The country has a long history with trauma. All you have to do is reference the 26-year civil war. But what we are seeing, and what people are discovering, is the ethnocommunal lines are blurring. And the country, perhaps, isn't as divided as many were led to believe. Myself included.
The old are joining the young. The salaried, middle class stands with the daily wage worker. Tamil, Sinhalese, and Muslims line up shoulder to shoulder. The protestors carry dates with them for Muslims when they break their fast and bottled water for the police.
The crowd wrapped black bandanas around their head and waved placards on the air. They shouted a few feet from me. I turned the other way and mentally begged the traffic cop to do the same so I could bolt past him. I doubt the protestors even saw me, but I could feel their anger rippling off them like the waves of heat coming off hot asphalt.
We left Colombo Saturday morning. It's the kids' spring break. We rolled the dice and drove to the other side of the island, hoping we could find enough petrol to get us back.

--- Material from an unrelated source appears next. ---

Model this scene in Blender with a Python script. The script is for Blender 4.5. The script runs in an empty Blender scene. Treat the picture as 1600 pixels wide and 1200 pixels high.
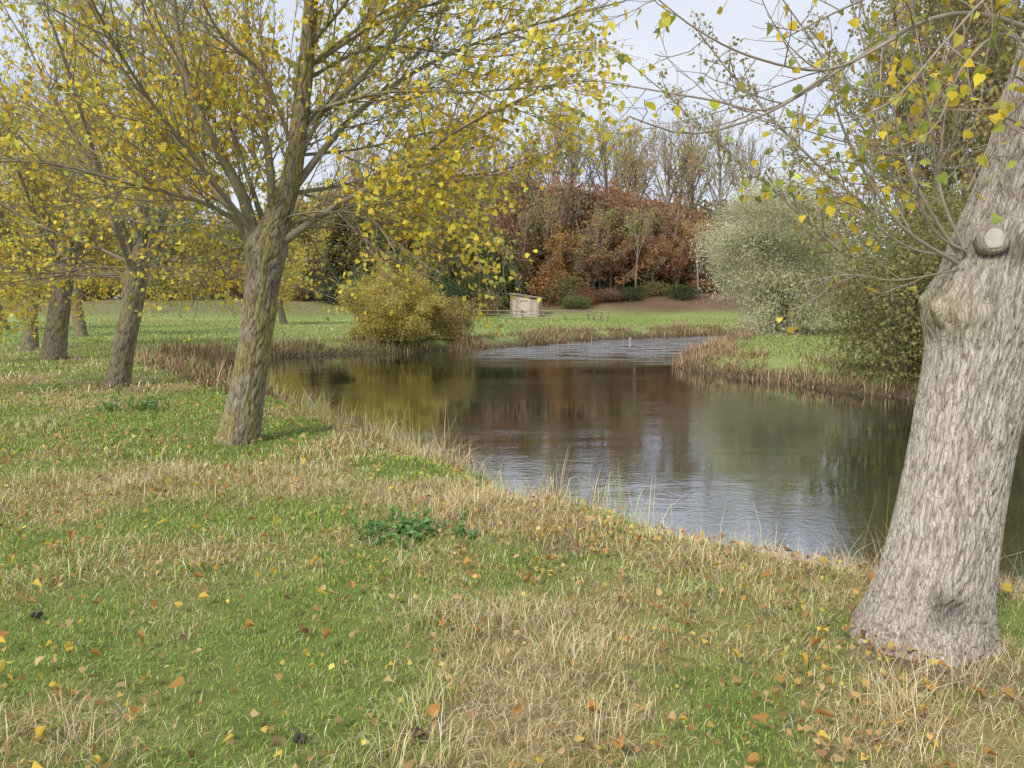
import bpy, math, random, numpy as np
from mathutils import Vector, Matrix, noise as mn
random.seed(7); rng = np.random.default_rng(7)
S = bpy.context.scene; COL = S.collection
R = math.radians; PI = math.pi; U = random.uniform
TH = math.atan(130/1200); CT, ST = math.cos(TH), math.sin(TH)

def P(px, py, Y):                       # point of the place seen in that direction at distance Y
    u = (px-800)/1200; v = (600-py)/1200
    k = Y/(CT+v*ST)
    return Vector((u*k, Y, 1.6+(-ST+v*CT)*k))

# ---------------------------------------------------------------- materials
def nmat(name):
    m = bpy.data.materials.new(name); m.use_nodes = True
    nt = m.node_tree; nt.nodes.clear()
    out = nt.nodes.new('ShaderNodeOutputMaterial')
    return m, nt, out
def mix(nt, mode, a, b, fac=1.0):
    n = nt.nodes.new('ShaderNodeMix'); n.data_type = 'RGBA'; n.blend_type = mode
    n.inputs[0].default_value = fac
    for i, s in ((6, a), (7, b)):
        if isinstance(s, tuple): n.inputs[i].default_value = s
        else: nt.links.new(s, n.inputs[i])
    return n
def ramp(nt, src, stops):
    n = nt.nodes.new('ShaderNodeValToRGB'); e = n.color_ramp.elements
    e[0].position, e[0].color = stops[0]; e[1].position, e[1].color = stops[1]
    for p, c in stops[2:]:
        x = e.new(p); x.color = c
    nt.links.new(src, n.inputs[0]); return n
def noise_node(nt, scale, detail=4, coord='Object', sc=(1,1,1), rough=.6):
    tc = nt.nodes.new('ShaderNodeTexCoord'); mp = nt.nodes.new('ShaderNodeMapping')
    mp.inputs['Scale'].default_value = sc
    nt.links.new(tc.outputs[coord], mp.inputs[0])
    n = nt.nodes.new('ShaderNodeTexNoise'); n.inputs['Scale'].default_value = scale
    n.inputs['Detail'].default_value = detail; n.inputs['Roughness'].default_value = rough
    nt.links.new(mp.outputs[0], n.inputs['Vector']); return n
def mat_attr(name, scale=8, lo=.7, hi=1.3, rough=.9, bump=0., bscale=None, sc=(1,1,1), dist=.02, crack=None):
    m, nt, out = nmat(name)
    at = nt.nodes.new('ShaderNodeAttribute'); at.attribute_name = 'col'
    n = noise_node(nt, scale, 5, sc=sc)
    rp = ramp(nt, n.outputs['Fac'], [(.25, (lo,lo,lo,1)), (.75, (hi,hi,hi,1))])
    mx = mix(nt, 'MULTIPLY', at.outputs['Color'], rp.outputs[0])
    b = nt.nodes.new('ShaderNodeBsdfPrincipled'); b.inputs['Roughness'].default_value = rough
    b.inputs['Specular IOR Level'].default_value = .2
    colr = mx.outputs[2]; hgt = None
    if bump:
        n2 = noise_node(nt, bscale or scale*3, 6, sc=sc); hgt = n2.outputs['Fac']
    if crack:                            # fissures between narrow upright plates
        tc = nt.nodes.new('ShaderNodeTexCoord')
        nd = noise_node(nt, 9, 3); dm = mix(nt, 'LINEAR_LIGHT', tc.outputs['Object'], nd.outputs['Color'], .03)
        mp = nt.nodes.new('ShaderNodeMapping'); mp.inputs['Scale'].default_value = (1,1,crack[1]); nt.links.new(dm.outputs[2], mp.inputs[0])
        vo = nt.nodes.new('ShaderNodeTexVoronoi'); vo.feature = 'DISTANCE_TO_EDGE'; vo.inputs['Scale'].default_value = crack[0]
        nt.links.new(mp.outputs[0], vo.inputs['Vector'])
        cr = ramp(nt, vo.outputs['Distance'], [(.0,(.34,.29,.25,1)),(.2,(1,1,1,1)),(.06,(.66,.61,.56,1))])
        mk = mix(nt, 'MULTIPLY', colr, cr.outputs[0], crack[2]); colr = mk.outputs[2]
        hm = nt.nodes.new('ShaderNodeMath'); hm.operation = 'MULTIPLY_ADD'; hm.inputs[1].default_value = .5
        nt.links.new(hgt, hm.inputs[0]); nt.links.new(cr.outputs[0], hm.inputs[2]); hgt = hm.outputs[0]
    nt.links.new(colr, b.inputs['Base Color'])
    if bump:
        bp = nt.nodes.new('ShaderNodeBump'); bp.inputs['Strength'].default_value = bump; bp.inputs['Distance'].default_value = dist
        nt.links.new(hgt, bp.inputs['Height']); nt.links.new(bp.outputs[0], b.inputs['Normal'])
    nt.links.new(b.outputs[0], out.inputs[0]); return m
def mat_leaf(name, trans=.35):
    m, nt, out = nmat(name)
    at = nt.nodes.new('ShaderNodeAttribute'); at.attribute_name = 'col'
    oi = nt.nodes.new('ShaderNodeObjectInfo')
    mx = mix(nt, 'MULTIPLY', at.outputs['Color'], oi.outputs['Color'])
    d = nt.nodes.new('ShaderNodeBsdfDiffuse'); nt.links.new(mx.outputs[2], d.inputs[0])
    if not trans:
        nt.links.new(d.outputs[0], out.inputs[0]); return m
    t = nt.nodes.new('ShaderNodeBsdfTranslucent')
    ms = nt.nodes.new('ShaderNodeMixShader'); ms.inputs[0].default_value = trans
    nt.links.new(mx.outputs[2], t.inputs[0])
    nt.links.new(d.outputs[0], ms.inputs[1]); nt.links.new(t.outputs[0], ms.inputs[2])
    nt.links.new(ms.outputs[0], out.inputs[0]); return m
def _mr(nt, src, a, b):
    n = nt.nodes.new('ShaderNodeMapRange'); n.inputs['From Min'].default_value = a; n.inputs['From Max'].default_value = b
    nt.links.new(src, n.inputs['Value']); return n.outputs['Result']
def mat_water():
    m, nt, out = nmat('water')
    dif = nt.nodes.new('ShaderNodeBsdfDiffuse'); dif.inputs[0].default_value = (.009,.0095,.0075,1)
    gl = nt.nodes.new('ShaderNodeBsdfGlossy'); gl.inputs['Roughness'].default_value = .006; gl.inputs[0].default_value = (.94,.97,1,1)
    n1 = noise_node(nt, 10, 3, sc=(.85,1.2,1)); n2 = noise_node(nt, 3.0, 2, sc=(.5,1.2,1))
    patch = noise_node(nt, .25, 3, sc=(.6,1.4,1))
    rp = ramp(nt, patch.outputs['Fac'], [(.4, (.05,.05,.05,1)), (.62, (.34,.34,.34,1))])
    # wind-ruffled reach in front of the far bank
    tc = nt.nodes.new('ShaderNodeTexCoord'); sx = nt.nodes.new('ShaderNodeSeparateXYZ'); nt.links.new(tc.outputs['Object'], sx.inputs[0])
    wob = noise_node(nt, .35, 3, sc=(.5,1.6,1))
    yw = nt.nodes.new('ShaderNodeMath'); yw.operation = 'MULTIPLY_ADD'; yw.inputs[1].default_value = 9; nt.links.new(wob.outputs['Fac'], yw.inputs[0]); nt.links.new(sx.outputs['Y'], yw.inputs[2])
    w1 = ramp(nt, _mr(nt, yw.outputs[0], 31, 60), [(.0,(0,0,0,1)),(.3,(1,1,1,1)),(.75,(1,1,1,1)),(1,(.3,.3,.3,1))])
    w2 = ramp(nt, _mr(nt, sx.outputs['X'], -8, 5), [(.25,(0,0,0,1)),(.7,(1,1,1,1))])
    glint = noise_node(nt, 1.2, 3, sc=(.5,1.0,1)); gr = ramp(nt, glint.outputs['Fac'], [(.38,(.2,.2,.2,1)),(.6,(1.3,1.3,1.3,1))])
    ww = mix(nt, 'MULTIPLY', w1.outputs[0], w2.outputs[0]); wg = mix(nt, 'MULTIPLY', ww.outputs[2], gr.outputs[0])
    w4 = mix(nt, 'MULTIPLY', wg.outputs[2], (3.6,3.6,3.6,1))
    w3 = mix(nt, 'ADD', rp.outputs[0], w4.outputs[2])
    ad = nt.nodes.new('ShaderNodeMath'); ad.operation = 'MULTIPLY_ADD'; ad.inputs[1].default_value = .9
    nt.links.new(n1.outputs['Fac'], ad.inputs[0]); nt.links.new(n2.outputs['Fac'], ad.inputs[2])
    mu = nt.nodes.new('ShaderNodeMath'); mu.operation = 'MULTIPLY'
    nt.links.new(ad.outputs[0], mu.inputs[0]); nt.links.new(w3.outputs[2], mu.inputs[1])
    bp = nt.nodes.new('ShaderNodeBump'); bp.inputs['Distance'].default_value = .018; bp.inputs['Strength'].default_value = .7
    nt.links.new(mu.outputs[0], bp.inputs['Height']); nt.links.new(bp.outputs[0], gl.inputs['Normal'])
    fr = nt.nodes.new('ShaderNodeFresnel'); fr.inputs['IOR'].default_value = 1.5
    fm = nt.nodes.new('ShaderNodeMath'); fm.operation = 'MULTIPLY_ADD'; fm.use_clamp = True; fm.inputs[1].default_value = .7; fm.inputs[2].default_value = .38
    nt.links.new(fr.outputs[0], fm.inputs[0])
    ms = nt.nodes.new('ShaderNodeMixShader'); nt.links.new(fm.outputs[0], ms.inputs[0]); nt.links.new(dif.outputs[0], ms.inputs[1]); nt.links.new(gl.outputs[0], ms.inputs[2])
    nt.links.new(ms.outputs[0], out.inputs[0]); return m
M_GROUND = mat_attr('meadow_soil', 6, .65, 1.35, bump=.6, bscale=30)
M_GRASS = mat_leaf('grass_blade', 0)
M_LEAF = mat_leaf('leaf', .42)
M_BARK = mat_attr('bark', 25, .8, 1.2, bump=.6, bscale=55, sc=(1,1,.25), dist=.01, crack=(30,.16,.55))
M_BARKN = mat_attr('ridged_bark', 45, .85, 1.14, bump=.7, bscale=90, sc=(1,1,.35), dist=.007, crack=(64,.065,.45))
M_TWIG = mat_attr('twig_bark', 12, .75, 1.25)
M_WOOD = mat_attr('weathered_wood', 9, .75, 1.25, sc=(4,4,.5), bump=.3)
M_PLAIN = mat_attr('matte', 30, .9, 1.1, rough=.7)
M_WATER = mat_water()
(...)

That morning planned protests were to bring 100,000 to central Colombo, and though we fled in the opposite direction, we hoped to beat the rush. The crowds were smaller than predicted, but trucks with water cannons guarded like ready sentinels and antenna looked like the vames used by Tatooine moisture farmers scrambled social media and kept bloggers from livestreaming the crowd.
We are fortunate and found solace. For now. We will have to go back to Colombo eventually, and like everyone else wondering what we will find when we get there.